> _PROBLEM REQUIREMENTS_
Set down the data below from its first line to the line holding "COL = SC.collection", inclusive; omit all pictures.

> _COLLECTED DATA_
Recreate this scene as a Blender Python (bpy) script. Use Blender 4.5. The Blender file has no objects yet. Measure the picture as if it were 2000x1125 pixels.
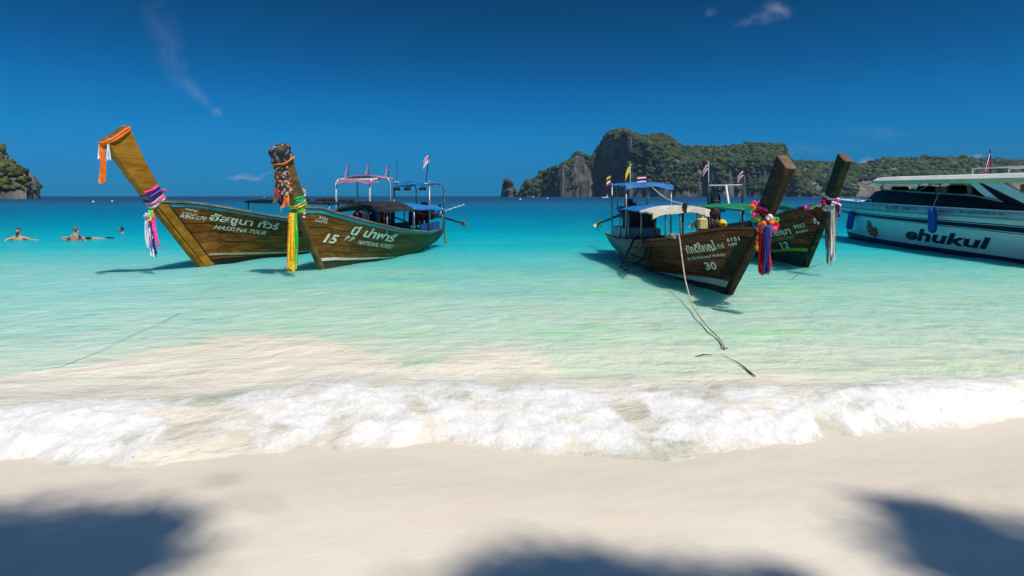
import bpy, bmesh, math, random
import numpy as np
from mathutils import Vector, Matrix

random.seed(7)
RNG = np.random.default_rng(7)
SC = bpy.context.scene
COL = SC.collection

# ------------------------------------------------------------------ camera
CAM_H = 1.75          # eye height above the sea
FPX = 1100.0          # focal length in pixels of the 2000 px wide photograph
HORIZ = 383.0         # photograph row of the horizon
cam = bpy.data.cameras.new('camera')
cam.sensor_width = 36.0
cam.lens = 36.0 * FPX / 2000.0
cam.shift_y = (HORIZ - 562.5) / 2000.0
cam.clip_start = 0.05
cam.clip_end = 60000.0
cam_ob = bpy.data.objects.new('camera', cam)
COL.objects.link(cam_ob)
cam_ob.location = (0, 0, CAM_H)
cam_ob.rotation_euler = (math.pi / 2, 0, 0)
SC.camera = cam_ob

# ------------------------------------------------------------------ sun and sky
SUN_EL, SUN_AZ = math.radians(58.0), math.radians(142.0)     # azimuth clockwise from +Y: behind, right
SUN_DIR = Vector((math.cos(SUN_EL) * math.sin(SUN_AZ), math.cos(SUN_EL) * math.cos(SUN_AZ), math.sin(SUN_EL)))
sun = bpy.data.lights.new('sun', 'SUN')
sun.energy = 4.5
sun.angle = math.radians(0.9)
sun.color = (1.0, 0.95, 0.87)
sun_ob = bpy.data.objects.new('sun', sun)
COL.objects.link(sun_ob)
sun_ob.rotation_euler = SUN_DIR.to_track_quat('Z', 'Y').to_euler()
sun_ob.location = (30, -60, 80)

SC.render.engine = 'CYCLES'
SC.cycles.use_denoising = True
SC.cycles.max_bounces = 8
SC.cycles.diffuse_bounces = 3
SC.cycles.glossy_bounces = 3
SC.cycles.transparent_max_bounces = 16
SC.cycles.caustics_reflective = False
SC.cycles.caustics_refractive = False
SC.view_settings.view_transform = 'Standard'
SC.view_settings.look = 'None'
SC.view_settings.exposure = 0.0
SC.view_settings.gamma = 1.0


class Nodes:
    """small helper to write node graphs as expressions"""
    def __init__(self, tree):
        self.t = tree
        tree.nodes.clear()

    def new(self, kind, **kw):
        n = self.t.nodes.new(kind)
        for k, v in kw.items():
            setattr(n, k, v)
        return n

    def link(self, a, b):
        self.t.links.new(a, b)

    def _set(self, sock, v):
        if hasattr(v, 'is_output'):
            self.link(v, sock)
        elif v is not None:
            if isinstance(v, (tuple, list)) and len(v) == 3 and sock.type == 'RGBA':
                v = (*v, 1.0)
            sock.default_value = v

    def math(self, op, a, b=None, c=None, clamp=False):
        n = self.new('ShaderNodeMath', operation=op, use_clamp=clamp)
        self._set(n.inputs[0], a)
        if b is not None:
            self._set(n.inputs[1], b)
        if c is not None:
            self._set(n.inputs[2], c)
        return n.outputs[0]

    def maprange(self, v, a, b, c=0.0, d=1.0, smooth=True):
        n = self.new('ShaderNodeMapRange')
        n.interpolation_type = 'SMOOTHSTEP' if smooth else 'LINEAR'
        n.clamp = True
        self._set(n.inputs[0], v)
        for i, x in enumerate((a, b, c, d)):
            self._set(n.inputs[i + 1], x)
        return n.outputs[0]

    def mix(self, f, a, b, blend='MIX'):
        n = self.new('ShaderNodeMix', data_type='RGBA', blend_type=blend, clamp_factor=True)
        self._set(n.inputs[0], f)
        self._set(n.inputs[6], a)
        self._set(n.inputs[7], b)
        return n.outputs[2]

    def ramp(self, v, stops, interp='LINEAR'):
        n = self.new('ShaderNodeValToRGB')
        cr = n.color_ramp
        cr.interpolation = interp
        while len(cr.elements) < len(stops):
            cr.elements.new(0.5)
        for e, (p, c) in zip(cr.elements, stops):
            e.position = p
            e.color = (*c, 1.0) if len(c) == 3 else c
        self._set(n.inputs[0], v)
        return n.outputs[0]

    def noise(self, vec, scale, detail=4.0, rough=0.55, dist=0.0):
        n = self.new('ShaderNodeTexNoise')
        self._set(n.inputs['Vector'], vec)
        self._set(n.inputs['Scale'], scale)
        n.inputs['Detail'].default_value = detail
        n.inputs['Roughness'].default_value = rough
        n.inputs['Distortion'].default_value = dist
        return n.outputs['Fac']

    def mapping(self, vec, loc=(0, 0, 0), rot=(0, 0, 0), scale=(1, 1, 1)):
        n = self.new('ShaderNodeMapping')
        self._set(n.inputs[0], vec)
        n.inputs[1].default_value = loc
        n.inputs[2].default_value = rot
        n.inputs[3].default_value = scale
        return n.outputs[0]

    def along(self, vec, ang, sx, sy, sz=1.0, loc=(0, 0, 0)):
        """coordinates turned by ang, then stretched: features run along ang"""
        n = self.new('ShaderNodeMapping', vector_type='TEXTURE')
        self._set(n.inputs[0], vec)
        n.inputs[1].default_value = loc
        n.inputs[2].default_value = (0, 0, ang)
        n.inputs[3].default_value = (1 / sx, 1 / sy, 1 / sz)
        return n.outputs[0]

    def attr(self, name):
        n = self.new('ShaderNodeAttribute', attribute_name=name)
        return n.outputs['Fac']

    def coord(self, kind='Object'):
        return self.new('ShaderNodeTexCoord').outputs[kind]

    def bump(self, h, strength=0.3, dist=0.02, normal=None):
        n = self.new('ShaderNodeBump')
        n.inputs['Strength'].default_value = strength
        n.inputs['Distance'].default_value = dist
        self._set(n.inputs['Height'], h)
        if normal is not None:
            self._set(n.inputs['Normal'], normal)
        return n.outputs[0]


# --- sky: Nishita, deepened towards the polarised blue of the photograph, with a few thin clouds
world = bpy.data.worlds.new('World')
SC.world = world
world.use_nodes = True
w = Nodes(world.node_tree)
sky = w.new('ShaderNodeTexSky', sky_type='NISHITA')
sky.sun_disc = False
sky.sun_elevation = SUN_EL
sky.sun_rotation = SUN_AZ
sky.altitude = 0.0
sky.air_density = 0.6
sky.dust_density = 0.0
sky.ozone_density = 8.0
gen = w.coord('Generated')
sep = w.new('ShaderNodeSeparateXYZ')
w.link(gen, sep.inputs[0])
elev = w.math('MAXIMUM', sep.outputs[2], 0.0)
tint = w.ramp(elev, [(0.0, (0.008, 0.1567, 0.3068)), (0.035, (0.0107, 0.2201, 0.3602)), (0.1, (0.0027, 0.3669, 0.4936)), (0.16, (0.0013, 0.3735, 0.5203)), (0.22, (0.0013, 0.3135, 0.4536)), (0.33, (0.002, 0.2334, 0.3268)), (0.5, (0.25, 0.55, 0.68)), (0.68, (0.85, 0.92, 0.84)), (1.0, (1.0, 0.98, 0.84))])
skycol = w.mix(1.0, sky.outputs[0], tint, 'MULTIPLY')
# thin clouds: soft patches fixed in the sky (direction divided by its northward component)
ydir = w.math('MAXIMUM', sep.outputs[1], 0.02)
cx = w.math('DIVIDE', sep.outputs[0], ydir)
cz = w.math('DIVIDE', sep.outputs[2], ydir)
comb = w.new('ShaderNodeCombineXYZ')
w.link(cx, comb.inputs[0])
w.link(cz, comb.inputs[1])
cvec = comb.outputs[0]
warp = w.new('ShaderNodeTexNoise')
w.link(cvec, warp.inputs['Vector'])
warp.inputs['Scale'].default_value = 16.0
warp.inputs['Detail'].default_value = 5.0
wv = w.new('ShaderNodeVectorMath', operation='MULTIPLY_ADD')
w.link(warp.outputs['Color'], wv.inputs[0])
wv.inputs[1].default_value = (0.05, 0.05, 0.0)
wv.inputs[2].default_value = (-0.025, -0.025, 0.0)
wadd = w.new('ShaderNodeVectorMath', operation='ADD')
w.link(cvec, wadd.inputs[0])
w.link(wv.outputs[0], wadd.inputs[1])
fluff = w.noise(cvec, 38.0, 6.0, 0.6)
total = None
for (px, py, hl, hw, ang, strength) in [
        (312, 45, 0.075, 0.030, -72, 0.06), (335, 118, 0.060, 0.020, -62, 0.08), (385, 185, 0.042, 0.013, -42, 0.14), (427, 221, 0.010, 0.007, 0, 0.24),
        (1517, 14, 0.026, 0.013, 0, 0.38), (1475, 35, 0.040, 0.010, 18, 0.20), (1395, 20, 0.010, 0.008, 0, 0.16),
        (486, 342, 0.036, 0.0055, 0, 0.55), (1698, 319, 0.020, 0.009, 0, 1.1), (1900, 311, 0.035, 0.006, 0, 0.7), (1580, 322, 0.02, 0.006, 0, 0.7),
        (1720, 262, 0.06, 0.008, 2, 0.10), (1500, 290, 0.15, 0.010, 0, 0.10)]:
    a = math.radians(ang)
    c = ((px - 1000) / FPX, (HORIZ - py) / FPX)
    mp = w.new('ShaderNodeMapping', vector_type='TEXTURE')
    w.link(wadd.outputs[0], mp.inputs[0])
    mp.inputs[1].default_value = (c[0], c[1], 0)
    mp.inputs[2].default_value = (0, 0, a)
    mp.inputs[3].default_value = (hl, hw, 1)
    ln = w.new('ShaderNodeVectorMath', operation='LENGTH')
    w.link(mp.outputs[0], ln.inputs[0])
    m = w.maprange(ln.outputs['Value'], 1.35, 0.0, 0.0, strength)
    total = m if total is None else w.math('ADD', total, m)
cl = w.math('MULTIPLY', total, w.maprange(fluff, 0.30, 0.62, 0.15, 1.0))
north = w.maprange(sep.outputs[1], 0.1, 0.3)
cl = w.math('MULTIPLY', cl, north, clamp=True)
skycol = w.mix(cl, skycol, (2.3, 2.8, 4.0))
bg = w.new('ShaderNodeBackground')
bg.inputs['Strength'].default_value = 0.15
w.link(skycol, bg.inputs['Color'])
wo = w.new('ShaderNodeOutputWorld')
w.link(bg.outputs[0], wo.inputs['Surface'])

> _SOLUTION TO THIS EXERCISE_
Recreate this scene as a Blender Python (bpy) script. Use Blender 4.5. The Blender file has no objects yet. Measure the picture as if it were 2000x1125 pixels.
import bpy, bmesh, math, random
import numpy as np
from mathutils import Vector, Matrix

random.seed(7)
RNG = np.random.default_rng(7)
SC = bpy.context.scene
COL = SC.collection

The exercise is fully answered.